Türk demokrasisinin vazgeçilmez unsurlarından olan TBMM, bu dönem sancılı bir şekilde çalışmalarına başladı. Toplumsal hoşgörünün ve uzlaşmanın ve demokratik kültürün yerleşmesi açısından TBMM’ye büyük görevler düşmektedir.

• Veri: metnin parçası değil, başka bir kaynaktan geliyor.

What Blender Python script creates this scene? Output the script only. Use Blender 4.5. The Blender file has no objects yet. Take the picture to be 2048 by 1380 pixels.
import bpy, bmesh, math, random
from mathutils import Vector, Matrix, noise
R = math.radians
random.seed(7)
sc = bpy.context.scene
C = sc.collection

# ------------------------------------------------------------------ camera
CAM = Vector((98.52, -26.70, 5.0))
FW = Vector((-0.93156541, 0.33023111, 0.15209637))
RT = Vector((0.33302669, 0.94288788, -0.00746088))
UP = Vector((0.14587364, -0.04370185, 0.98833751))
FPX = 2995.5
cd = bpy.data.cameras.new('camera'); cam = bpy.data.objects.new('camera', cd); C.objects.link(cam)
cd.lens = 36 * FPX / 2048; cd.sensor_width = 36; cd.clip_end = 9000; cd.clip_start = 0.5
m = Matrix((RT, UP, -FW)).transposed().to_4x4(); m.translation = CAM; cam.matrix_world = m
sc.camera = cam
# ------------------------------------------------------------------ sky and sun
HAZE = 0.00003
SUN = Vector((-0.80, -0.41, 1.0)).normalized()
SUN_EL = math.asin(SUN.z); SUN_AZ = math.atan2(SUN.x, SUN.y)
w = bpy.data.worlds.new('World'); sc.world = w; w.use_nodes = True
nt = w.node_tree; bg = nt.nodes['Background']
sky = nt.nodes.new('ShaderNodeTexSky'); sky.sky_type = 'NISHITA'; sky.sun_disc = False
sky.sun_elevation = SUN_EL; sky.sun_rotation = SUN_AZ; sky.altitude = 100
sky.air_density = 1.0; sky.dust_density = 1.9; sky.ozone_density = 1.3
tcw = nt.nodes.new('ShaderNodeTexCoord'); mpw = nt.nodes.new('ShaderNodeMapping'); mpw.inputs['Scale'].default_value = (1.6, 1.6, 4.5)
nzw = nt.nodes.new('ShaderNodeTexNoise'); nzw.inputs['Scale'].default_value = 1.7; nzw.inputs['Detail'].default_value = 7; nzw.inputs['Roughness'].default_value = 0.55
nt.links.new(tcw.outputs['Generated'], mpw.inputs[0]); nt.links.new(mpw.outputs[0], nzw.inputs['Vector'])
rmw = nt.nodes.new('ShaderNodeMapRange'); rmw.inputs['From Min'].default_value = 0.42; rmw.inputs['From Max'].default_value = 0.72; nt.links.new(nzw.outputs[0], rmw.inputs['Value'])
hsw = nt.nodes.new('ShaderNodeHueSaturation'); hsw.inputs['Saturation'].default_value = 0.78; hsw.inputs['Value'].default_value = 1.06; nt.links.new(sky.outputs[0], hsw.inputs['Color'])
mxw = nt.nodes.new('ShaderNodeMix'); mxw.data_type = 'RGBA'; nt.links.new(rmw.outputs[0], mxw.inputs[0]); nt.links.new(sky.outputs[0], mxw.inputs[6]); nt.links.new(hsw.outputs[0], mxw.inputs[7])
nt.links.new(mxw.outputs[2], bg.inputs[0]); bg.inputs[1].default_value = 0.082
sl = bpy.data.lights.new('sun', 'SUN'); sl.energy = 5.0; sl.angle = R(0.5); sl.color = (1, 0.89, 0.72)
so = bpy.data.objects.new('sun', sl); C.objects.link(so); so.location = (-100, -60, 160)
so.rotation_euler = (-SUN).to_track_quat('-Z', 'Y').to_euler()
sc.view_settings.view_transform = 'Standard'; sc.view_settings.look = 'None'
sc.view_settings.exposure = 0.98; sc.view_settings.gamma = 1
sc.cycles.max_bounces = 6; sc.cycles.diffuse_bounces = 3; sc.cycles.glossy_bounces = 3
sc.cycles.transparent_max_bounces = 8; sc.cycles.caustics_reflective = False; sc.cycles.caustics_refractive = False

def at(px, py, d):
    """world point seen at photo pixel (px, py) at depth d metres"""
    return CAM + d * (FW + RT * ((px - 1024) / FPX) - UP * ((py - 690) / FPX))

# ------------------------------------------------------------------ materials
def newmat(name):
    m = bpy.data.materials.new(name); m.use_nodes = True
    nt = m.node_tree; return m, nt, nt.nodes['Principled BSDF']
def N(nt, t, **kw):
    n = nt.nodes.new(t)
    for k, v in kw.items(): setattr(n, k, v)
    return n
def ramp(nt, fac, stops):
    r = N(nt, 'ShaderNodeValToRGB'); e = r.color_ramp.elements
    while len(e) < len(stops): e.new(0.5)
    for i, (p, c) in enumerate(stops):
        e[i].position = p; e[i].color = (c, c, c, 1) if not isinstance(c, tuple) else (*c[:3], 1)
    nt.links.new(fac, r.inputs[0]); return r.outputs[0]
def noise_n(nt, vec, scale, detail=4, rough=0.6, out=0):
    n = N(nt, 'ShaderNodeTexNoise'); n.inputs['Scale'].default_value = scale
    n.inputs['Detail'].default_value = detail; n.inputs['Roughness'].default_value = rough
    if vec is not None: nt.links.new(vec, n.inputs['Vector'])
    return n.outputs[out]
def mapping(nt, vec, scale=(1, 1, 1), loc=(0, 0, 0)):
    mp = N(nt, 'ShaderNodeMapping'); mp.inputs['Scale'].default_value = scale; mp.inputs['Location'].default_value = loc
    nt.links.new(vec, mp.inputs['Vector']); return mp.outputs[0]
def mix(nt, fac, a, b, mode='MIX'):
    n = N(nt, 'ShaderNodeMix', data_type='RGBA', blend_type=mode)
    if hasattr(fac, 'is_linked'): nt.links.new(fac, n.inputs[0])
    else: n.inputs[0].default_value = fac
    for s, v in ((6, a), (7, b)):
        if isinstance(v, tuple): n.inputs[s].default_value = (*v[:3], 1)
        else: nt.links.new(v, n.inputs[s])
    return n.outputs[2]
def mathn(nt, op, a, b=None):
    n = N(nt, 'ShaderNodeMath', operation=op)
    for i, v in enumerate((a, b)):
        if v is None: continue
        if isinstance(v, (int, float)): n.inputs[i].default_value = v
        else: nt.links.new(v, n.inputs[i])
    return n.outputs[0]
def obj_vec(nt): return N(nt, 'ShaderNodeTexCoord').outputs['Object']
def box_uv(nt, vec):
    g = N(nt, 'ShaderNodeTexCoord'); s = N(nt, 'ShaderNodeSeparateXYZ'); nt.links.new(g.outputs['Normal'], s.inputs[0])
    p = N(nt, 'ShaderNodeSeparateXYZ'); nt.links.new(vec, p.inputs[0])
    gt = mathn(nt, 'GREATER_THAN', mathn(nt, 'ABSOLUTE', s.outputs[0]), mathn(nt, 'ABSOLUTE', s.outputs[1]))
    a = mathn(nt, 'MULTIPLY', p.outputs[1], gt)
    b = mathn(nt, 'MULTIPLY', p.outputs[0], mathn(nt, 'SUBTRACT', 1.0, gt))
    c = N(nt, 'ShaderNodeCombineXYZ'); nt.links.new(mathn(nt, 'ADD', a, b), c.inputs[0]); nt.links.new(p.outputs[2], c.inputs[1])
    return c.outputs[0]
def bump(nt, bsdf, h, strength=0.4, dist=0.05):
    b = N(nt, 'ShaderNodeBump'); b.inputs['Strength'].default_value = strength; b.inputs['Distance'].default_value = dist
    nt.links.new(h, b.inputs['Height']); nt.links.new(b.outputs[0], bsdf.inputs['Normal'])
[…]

Türkiye’nin aydınlık geleceği ve terörün tamamen ortadan kaldırılması için çözümün tek adresi olan TBMM’de bizim oylarımız ile göreve gelen Milletvekilleri’nin, siyasi partilerin savaşçı aktörleri değil, bir birey olarak ortak akıl üretmeleri, bizlerin ve çocuklarımızın geleceğini yakından ilgilendiren bu konularda fikir üretmeye, çözüm geliştirmeye gayret etmeleri, bunu yaparken de toplumsal ve sosyal refah için çalışan Sivil Toplum Örgütleri’nin görüşlerini almaları gerektiğine inanıyoruz.
Ekonomik büyüklük olarak Dünya’nın 10uncu büyük ekonomisi olmayı hedeflerken, Nikaragua, Tanzanya, Sierra Leone ile aynı gurupta “Hibrid Demokrasi” olarak anılmak ve Dünya Demokrasi Endeksi’nde 89uncu sırada yer almak istemiyoruz.
Demokratik, sivil, insan haklarını gözeten ve koruyan, tüm Türkiye’yi barışa ve birlik olmaya davet eden çağdaş bir Yeni Anayasa istiyoruz.